HC Deb 03 December 1973 vol 865 cc890-1
7. Mr. Alan Williams

asked the Secretary of State for Wales what estimate he has made of the number of council tenants in Wales who pay a lodger's supplement to their normal council rent.

Mr. Gibson-Watt

None, Sir. Since the introduction of the Housing Finance Act 1972, rents apply to dwellings and not to the occupants ; there is no longer such a thing as a lodger's supplement.

Mr. Williams

Does the hon. Gentleman not realise that through sheer ministerial incompetence many council house tenants whose lodgers have left have continued to pay a lodger's supplement because the Minister has wrongly interpreted his own Act? Will he explain why it took him until 29th October to discover that the tenants could be relieved of this charge? Will he apologise to the House, particularly to my hon. Friends and myself, for the fact that he has consistently said in letters that the charge could not be removed? What apology, and, more importantly, compensation, does he offer to those council tenants who, for more than a year, have unnecessarily and often in hardship had to continue paying this charge?

Mr. Gibson-Watt

As usual, the hon. Gentleman is in a bit of a muddle. Under the Housing Act 1972, if, when the fair rent is determined for a particular dwelling, the tenant is found to be paying more than the fair rent, whether because a former lodger's supplement had been absorbed into the rent or for any other reason, the tenant is entitled to a refund of the excess.

Mr.
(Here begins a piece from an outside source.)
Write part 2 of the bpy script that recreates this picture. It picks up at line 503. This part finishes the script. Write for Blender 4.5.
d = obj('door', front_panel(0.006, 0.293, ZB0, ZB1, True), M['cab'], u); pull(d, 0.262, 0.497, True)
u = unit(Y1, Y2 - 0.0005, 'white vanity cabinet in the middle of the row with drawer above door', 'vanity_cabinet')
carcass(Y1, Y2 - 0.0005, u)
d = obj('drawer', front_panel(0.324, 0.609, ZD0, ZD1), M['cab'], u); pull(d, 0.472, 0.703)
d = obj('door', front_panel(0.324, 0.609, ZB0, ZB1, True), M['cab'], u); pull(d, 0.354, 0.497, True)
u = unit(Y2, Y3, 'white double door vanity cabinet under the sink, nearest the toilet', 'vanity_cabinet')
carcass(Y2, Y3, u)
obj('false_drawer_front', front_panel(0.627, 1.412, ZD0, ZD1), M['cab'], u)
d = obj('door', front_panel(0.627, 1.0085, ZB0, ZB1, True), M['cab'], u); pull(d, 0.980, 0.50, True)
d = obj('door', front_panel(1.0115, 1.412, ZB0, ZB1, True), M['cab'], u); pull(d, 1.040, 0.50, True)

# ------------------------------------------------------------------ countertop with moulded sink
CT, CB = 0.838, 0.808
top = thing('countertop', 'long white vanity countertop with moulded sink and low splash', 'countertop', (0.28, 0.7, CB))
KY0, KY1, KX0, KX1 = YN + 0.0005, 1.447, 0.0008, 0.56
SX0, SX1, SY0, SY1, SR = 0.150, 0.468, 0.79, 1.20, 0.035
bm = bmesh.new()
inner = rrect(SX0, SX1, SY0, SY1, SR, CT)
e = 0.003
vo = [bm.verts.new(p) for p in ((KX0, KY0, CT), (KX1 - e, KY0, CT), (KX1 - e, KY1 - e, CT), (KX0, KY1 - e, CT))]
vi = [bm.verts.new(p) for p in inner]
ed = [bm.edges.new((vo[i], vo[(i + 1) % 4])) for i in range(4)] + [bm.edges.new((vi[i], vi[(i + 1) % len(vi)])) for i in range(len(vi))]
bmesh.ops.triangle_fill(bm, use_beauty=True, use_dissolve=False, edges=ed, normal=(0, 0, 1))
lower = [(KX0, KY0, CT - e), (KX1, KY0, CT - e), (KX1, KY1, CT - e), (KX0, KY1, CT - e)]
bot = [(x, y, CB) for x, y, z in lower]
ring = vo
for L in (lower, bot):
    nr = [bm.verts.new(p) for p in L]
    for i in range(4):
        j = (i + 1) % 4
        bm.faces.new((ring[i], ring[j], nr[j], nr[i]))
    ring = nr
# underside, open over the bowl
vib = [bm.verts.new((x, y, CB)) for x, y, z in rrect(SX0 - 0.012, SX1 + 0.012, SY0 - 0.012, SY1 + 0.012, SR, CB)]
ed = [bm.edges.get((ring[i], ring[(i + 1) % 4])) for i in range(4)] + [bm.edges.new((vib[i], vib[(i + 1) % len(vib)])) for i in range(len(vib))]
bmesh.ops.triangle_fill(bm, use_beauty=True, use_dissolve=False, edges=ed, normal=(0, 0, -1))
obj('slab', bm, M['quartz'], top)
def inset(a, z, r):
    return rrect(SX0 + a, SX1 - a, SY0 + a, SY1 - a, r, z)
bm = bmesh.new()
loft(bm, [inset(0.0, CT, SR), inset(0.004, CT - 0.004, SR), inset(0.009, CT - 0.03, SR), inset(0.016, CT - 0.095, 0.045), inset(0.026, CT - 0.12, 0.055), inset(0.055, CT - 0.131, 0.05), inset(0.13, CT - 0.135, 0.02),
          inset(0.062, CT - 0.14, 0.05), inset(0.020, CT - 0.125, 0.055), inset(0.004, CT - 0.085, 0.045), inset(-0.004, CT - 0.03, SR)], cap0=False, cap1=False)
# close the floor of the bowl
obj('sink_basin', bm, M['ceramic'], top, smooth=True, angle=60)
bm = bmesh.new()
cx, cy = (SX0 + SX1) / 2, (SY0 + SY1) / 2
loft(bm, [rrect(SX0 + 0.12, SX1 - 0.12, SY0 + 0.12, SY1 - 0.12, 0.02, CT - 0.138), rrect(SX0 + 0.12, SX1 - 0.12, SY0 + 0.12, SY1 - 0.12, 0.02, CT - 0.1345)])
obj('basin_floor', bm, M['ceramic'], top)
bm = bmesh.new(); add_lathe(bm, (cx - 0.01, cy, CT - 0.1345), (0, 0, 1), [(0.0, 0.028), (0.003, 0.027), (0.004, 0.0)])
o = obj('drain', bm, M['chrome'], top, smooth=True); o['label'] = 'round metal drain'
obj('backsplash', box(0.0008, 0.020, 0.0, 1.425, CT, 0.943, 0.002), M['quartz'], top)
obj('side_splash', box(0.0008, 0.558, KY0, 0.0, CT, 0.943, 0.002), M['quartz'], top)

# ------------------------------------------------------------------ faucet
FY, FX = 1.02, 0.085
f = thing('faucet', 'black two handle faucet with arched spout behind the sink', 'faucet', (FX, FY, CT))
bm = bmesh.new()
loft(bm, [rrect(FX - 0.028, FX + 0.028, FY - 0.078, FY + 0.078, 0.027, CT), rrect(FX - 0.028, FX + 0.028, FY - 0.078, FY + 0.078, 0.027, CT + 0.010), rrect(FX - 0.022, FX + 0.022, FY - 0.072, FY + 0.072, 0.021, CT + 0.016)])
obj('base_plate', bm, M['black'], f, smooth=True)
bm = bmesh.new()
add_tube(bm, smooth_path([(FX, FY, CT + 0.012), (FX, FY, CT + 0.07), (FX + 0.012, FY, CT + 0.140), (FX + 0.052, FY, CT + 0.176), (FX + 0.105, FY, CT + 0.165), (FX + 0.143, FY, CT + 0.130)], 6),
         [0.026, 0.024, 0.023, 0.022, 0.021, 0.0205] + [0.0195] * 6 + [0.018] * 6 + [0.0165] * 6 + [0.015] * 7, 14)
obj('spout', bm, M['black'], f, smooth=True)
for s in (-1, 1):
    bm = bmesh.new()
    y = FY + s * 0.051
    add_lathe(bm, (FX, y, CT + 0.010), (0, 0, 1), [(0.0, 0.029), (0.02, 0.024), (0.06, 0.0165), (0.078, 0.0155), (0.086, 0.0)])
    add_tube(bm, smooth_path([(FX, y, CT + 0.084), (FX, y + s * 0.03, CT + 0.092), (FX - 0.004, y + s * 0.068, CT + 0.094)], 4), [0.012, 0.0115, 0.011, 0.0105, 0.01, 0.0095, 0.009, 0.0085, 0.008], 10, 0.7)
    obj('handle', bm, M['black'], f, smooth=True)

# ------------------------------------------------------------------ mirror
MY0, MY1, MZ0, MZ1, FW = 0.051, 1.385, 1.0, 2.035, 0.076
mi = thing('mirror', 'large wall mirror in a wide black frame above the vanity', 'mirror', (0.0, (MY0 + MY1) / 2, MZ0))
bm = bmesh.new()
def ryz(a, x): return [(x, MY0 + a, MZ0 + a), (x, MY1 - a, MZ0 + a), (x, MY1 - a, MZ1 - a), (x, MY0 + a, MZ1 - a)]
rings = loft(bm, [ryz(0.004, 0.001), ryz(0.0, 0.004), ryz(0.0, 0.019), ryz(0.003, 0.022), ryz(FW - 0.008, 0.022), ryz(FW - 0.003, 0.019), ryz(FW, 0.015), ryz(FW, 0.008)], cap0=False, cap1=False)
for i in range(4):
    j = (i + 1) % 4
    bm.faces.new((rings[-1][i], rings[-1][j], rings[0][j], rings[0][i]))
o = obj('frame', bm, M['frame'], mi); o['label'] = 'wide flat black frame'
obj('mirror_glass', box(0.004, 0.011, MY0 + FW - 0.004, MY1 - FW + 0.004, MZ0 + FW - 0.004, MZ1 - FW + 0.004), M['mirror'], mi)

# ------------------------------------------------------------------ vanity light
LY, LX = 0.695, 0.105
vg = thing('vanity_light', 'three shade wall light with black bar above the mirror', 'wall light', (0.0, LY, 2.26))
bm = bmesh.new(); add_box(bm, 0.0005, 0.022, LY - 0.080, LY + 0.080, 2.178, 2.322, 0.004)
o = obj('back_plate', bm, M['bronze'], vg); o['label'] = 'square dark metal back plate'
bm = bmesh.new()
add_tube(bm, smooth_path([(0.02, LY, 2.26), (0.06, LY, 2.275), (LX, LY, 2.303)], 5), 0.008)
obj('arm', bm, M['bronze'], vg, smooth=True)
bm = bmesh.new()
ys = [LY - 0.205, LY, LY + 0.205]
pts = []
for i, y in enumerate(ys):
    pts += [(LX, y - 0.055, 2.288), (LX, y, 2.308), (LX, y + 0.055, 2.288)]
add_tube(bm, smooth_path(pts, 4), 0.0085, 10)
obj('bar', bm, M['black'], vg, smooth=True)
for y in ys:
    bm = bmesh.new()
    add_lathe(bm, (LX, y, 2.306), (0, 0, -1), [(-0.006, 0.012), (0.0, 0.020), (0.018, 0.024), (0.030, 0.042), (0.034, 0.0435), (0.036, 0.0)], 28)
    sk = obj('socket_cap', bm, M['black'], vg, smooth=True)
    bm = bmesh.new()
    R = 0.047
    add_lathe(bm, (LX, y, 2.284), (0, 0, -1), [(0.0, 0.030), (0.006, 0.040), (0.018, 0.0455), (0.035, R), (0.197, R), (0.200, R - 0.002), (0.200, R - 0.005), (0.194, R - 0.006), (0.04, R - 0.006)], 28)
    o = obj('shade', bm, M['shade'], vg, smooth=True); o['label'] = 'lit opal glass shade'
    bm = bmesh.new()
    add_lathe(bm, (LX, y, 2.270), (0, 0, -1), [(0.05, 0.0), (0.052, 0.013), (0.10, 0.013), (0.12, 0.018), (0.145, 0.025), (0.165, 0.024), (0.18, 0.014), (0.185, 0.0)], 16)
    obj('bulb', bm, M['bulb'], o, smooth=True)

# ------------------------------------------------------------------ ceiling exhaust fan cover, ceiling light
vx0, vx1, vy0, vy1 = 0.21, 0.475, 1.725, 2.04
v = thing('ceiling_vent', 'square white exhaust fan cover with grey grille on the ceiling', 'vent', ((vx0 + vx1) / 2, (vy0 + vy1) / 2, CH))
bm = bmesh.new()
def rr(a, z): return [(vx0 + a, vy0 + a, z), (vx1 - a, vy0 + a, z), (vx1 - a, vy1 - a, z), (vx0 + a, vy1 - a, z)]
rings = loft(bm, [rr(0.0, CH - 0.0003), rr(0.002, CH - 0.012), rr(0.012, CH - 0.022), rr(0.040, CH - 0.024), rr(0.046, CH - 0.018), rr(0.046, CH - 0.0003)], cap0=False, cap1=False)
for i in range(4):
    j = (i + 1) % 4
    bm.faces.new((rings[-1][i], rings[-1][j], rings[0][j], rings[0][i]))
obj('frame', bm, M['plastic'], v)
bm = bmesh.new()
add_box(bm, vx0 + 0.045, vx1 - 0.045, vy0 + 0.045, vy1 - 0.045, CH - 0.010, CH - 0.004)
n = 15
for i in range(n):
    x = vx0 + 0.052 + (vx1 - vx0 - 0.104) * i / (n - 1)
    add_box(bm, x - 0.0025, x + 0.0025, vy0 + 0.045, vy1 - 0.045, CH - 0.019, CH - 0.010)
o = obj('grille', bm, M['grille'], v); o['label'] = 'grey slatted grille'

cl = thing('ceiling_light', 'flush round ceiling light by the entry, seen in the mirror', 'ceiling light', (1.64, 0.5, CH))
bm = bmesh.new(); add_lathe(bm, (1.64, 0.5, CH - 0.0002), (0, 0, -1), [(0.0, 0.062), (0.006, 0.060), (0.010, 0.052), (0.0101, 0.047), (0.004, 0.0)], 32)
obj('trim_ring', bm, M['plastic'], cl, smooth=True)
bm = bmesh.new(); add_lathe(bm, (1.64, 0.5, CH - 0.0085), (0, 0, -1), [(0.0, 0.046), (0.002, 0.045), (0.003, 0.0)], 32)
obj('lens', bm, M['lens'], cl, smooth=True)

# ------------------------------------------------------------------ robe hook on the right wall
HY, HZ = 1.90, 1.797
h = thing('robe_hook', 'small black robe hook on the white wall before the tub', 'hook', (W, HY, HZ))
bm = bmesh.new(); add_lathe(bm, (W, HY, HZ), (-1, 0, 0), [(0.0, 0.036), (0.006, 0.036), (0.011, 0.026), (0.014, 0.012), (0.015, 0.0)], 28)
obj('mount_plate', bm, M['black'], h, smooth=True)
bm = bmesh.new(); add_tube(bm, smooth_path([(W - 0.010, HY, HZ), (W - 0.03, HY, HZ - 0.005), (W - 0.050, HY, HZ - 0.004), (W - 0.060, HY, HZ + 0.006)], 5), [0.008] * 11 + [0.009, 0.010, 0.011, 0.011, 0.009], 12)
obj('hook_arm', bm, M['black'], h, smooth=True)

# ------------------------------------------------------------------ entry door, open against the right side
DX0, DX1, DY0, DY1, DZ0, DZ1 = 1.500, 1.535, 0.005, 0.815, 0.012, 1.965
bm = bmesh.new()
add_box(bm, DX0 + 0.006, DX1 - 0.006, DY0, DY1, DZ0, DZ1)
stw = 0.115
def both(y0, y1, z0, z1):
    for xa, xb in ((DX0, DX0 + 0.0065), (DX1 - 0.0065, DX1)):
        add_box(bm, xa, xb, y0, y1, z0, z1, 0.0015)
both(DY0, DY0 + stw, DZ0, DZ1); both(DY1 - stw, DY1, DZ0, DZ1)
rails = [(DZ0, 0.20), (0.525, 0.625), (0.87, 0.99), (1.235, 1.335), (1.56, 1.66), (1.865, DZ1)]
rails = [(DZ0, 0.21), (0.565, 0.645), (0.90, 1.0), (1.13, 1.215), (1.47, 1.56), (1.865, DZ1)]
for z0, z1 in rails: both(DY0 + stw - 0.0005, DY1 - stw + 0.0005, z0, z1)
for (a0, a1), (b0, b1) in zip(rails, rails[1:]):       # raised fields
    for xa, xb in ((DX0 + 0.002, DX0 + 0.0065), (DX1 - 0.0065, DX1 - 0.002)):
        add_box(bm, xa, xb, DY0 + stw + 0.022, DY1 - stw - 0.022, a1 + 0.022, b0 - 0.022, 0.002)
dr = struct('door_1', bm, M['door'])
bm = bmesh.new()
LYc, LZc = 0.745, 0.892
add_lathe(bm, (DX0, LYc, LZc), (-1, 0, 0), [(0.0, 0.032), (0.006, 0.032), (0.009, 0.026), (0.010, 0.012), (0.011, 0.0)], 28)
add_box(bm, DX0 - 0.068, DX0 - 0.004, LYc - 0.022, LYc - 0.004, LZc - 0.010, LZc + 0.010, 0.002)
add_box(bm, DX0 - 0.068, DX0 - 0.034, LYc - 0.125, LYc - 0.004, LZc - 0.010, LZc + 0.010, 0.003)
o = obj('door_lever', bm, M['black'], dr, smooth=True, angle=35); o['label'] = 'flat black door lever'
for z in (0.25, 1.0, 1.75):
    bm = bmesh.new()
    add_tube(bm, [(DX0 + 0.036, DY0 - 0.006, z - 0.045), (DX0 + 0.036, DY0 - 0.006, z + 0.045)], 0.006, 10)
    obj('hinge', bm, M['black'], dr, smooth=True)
McBride

Does the hon. Gentleman agree that the rent scrutiny boards, following receipt of information from the local authorities, should be instructed to rebate this legally made charge, which is a fault of the Tory Government and of incompetent Ministers sitting on the Government Front Bench?

Mr. Gibson-Watt

East is as bad as west, but this matter is well known by the rent scrutiny boards, which are independent bodies.